Analysis by the Secretariat

Individual measures:

The fact that, notwithstanding the judgments of the European Court, final court decisions given against the state remain to date unimplemented or only partially implemented is of concern. The authorities should therefore ensure that the respondent administrative or legal entities abide by these decisions fully and without further delay or, where there are objective obstacles, propose appropriate alternative solutions to applicants.

General measures:

The work undertaken by the authorities has enabled them to identify legislative and practical obstacles to the timely and voluntary implementation of final court decisions by the State or legal entities under its responsibility and to determine the lines of reform to be pursued. However, this work has yet to result in concrete measures. The authorities should therefore redouble their efforts to achieve tangible progress in the execution of this group of cases.

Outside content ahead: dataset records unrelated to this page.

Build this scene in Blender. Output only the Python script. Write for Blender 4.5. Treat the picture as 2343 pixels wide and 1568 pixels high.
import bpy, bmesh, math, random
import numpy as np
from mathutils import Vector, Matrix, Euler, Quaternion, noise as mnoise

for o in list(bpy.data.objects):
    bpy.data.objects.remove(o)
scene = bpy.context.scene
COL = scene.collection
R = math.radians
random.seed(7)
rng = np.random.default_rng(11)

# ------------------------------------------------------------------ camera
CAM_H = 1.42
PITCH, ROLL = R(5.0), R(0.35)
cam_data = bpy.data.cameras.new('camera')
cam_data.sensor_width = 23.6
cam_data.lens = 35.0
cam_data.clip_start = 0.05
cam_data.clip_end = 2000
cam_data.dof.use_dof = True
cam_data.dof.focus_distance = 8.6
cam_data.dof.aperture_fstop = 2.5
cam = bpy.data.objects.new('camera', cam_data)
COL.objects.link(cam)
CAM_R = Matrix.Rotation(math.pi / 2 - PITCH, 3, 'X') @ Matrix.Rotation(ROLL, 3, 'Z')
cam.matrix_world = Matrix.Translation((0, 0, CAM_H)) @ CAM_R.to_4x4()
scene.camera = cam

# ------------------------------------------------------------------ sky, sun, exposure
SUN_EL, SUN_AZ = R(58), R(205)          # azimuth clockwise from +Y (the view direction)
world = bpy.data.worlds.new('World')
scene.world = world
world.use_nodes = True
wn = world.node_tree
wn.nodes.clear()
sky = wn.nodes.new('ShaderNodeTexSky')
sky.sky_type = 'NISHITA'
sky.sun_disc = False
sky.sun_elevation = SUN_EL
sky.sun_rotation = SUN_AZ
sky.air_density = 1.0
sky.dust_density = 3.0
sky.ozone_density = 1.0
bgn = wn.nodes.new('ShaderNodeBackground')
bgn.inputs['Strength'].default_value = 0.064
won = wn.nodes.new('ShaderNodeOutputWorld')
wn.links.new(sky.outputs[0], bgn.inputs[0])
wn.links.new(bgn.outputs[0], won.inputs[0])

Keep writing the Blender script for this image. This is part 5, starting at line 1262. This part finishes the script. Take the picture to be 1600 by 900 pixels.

The lines of reform identified are of a nature to enable the authorities to tackle many of the causes of the violations found by the Court. The wide awareness-raising measures envisaged are also promising, considering that in a significant number of cases, the administration had refused to abide by final court decisions without just cause. The authorities should therefore define, without delay, concrete measures to be adopted in the framework of the intended reforms and supplement the timetable provided with the deadlines foreseen for the adoption of these measures. The awareness-raising action envisaged by the government can be noted with satisfaction.

At the same time, additional action appears required to address all the concerns expressed by the Committee with regard to the safeguards under in domestic law for ensuring voluntary and timely implementation of court decisions by the state and the remedies available.

It is recalled that there are different procedures in domestic law for the implementation of court decisions delivered against the State. These procedures differ depending on whether a pecuniary award or an obligation to perform a specific act is imposed and whether a civil or administrative court delivers the decision. They have however one common feature: when the decision is not voluntarily complied with, the creditor has no other option but to bring enforcement proceedings (see CM/Inf/DH(2012)24, §§ 17 and 30 and Foundation hostel for students of the Reformed Church and Stanomirescu, § 81).

However, according to the well-established case law of the Court, a person who obtains a debt against the state following judicial proceedings should not be expected to bring enforcement proceedings to obtain satisfaction; it is instead primarily for the state authorities to ensure compliance (see, among others, Străchinaru v. Romania, § 35 and Bourdov v. Russia (No. 2), §§ 68-70).

In the light of the above, the implementation procedures set forth in domestic law should all provide appropriate safeguards to ensure timely and voluntary compliance with decisions delivered against the State. The authorities already envisage reforming the mechanism in place for the payment of pecuniary awards to ensure that it meets this requirement. However, domestic law contains different procedures for the implementation of decisions imposing an obligation to perform a specific act, and the safeguards ensuring timely and voluntary compliance with these types of decision must also be reinforced.

Finally, having regard to the structural nature of this problem, the authorities' attention should again be called to the necessity for legal remedies. As the revised action plan is silent on this point, it is necessary to reiterate that the authorities should review the effectiveness of the existing procedures in the light of the requirements of an effective remedy developed by the Court in this field (see Burdov No. 2, cited above, §§ 96 to 100) and, if necessary, to put in place remedies meeting these requirements (cf. Recommendation Rec(2004)6 of the Committee of Ministers to member States on the improvement of domestic remedies).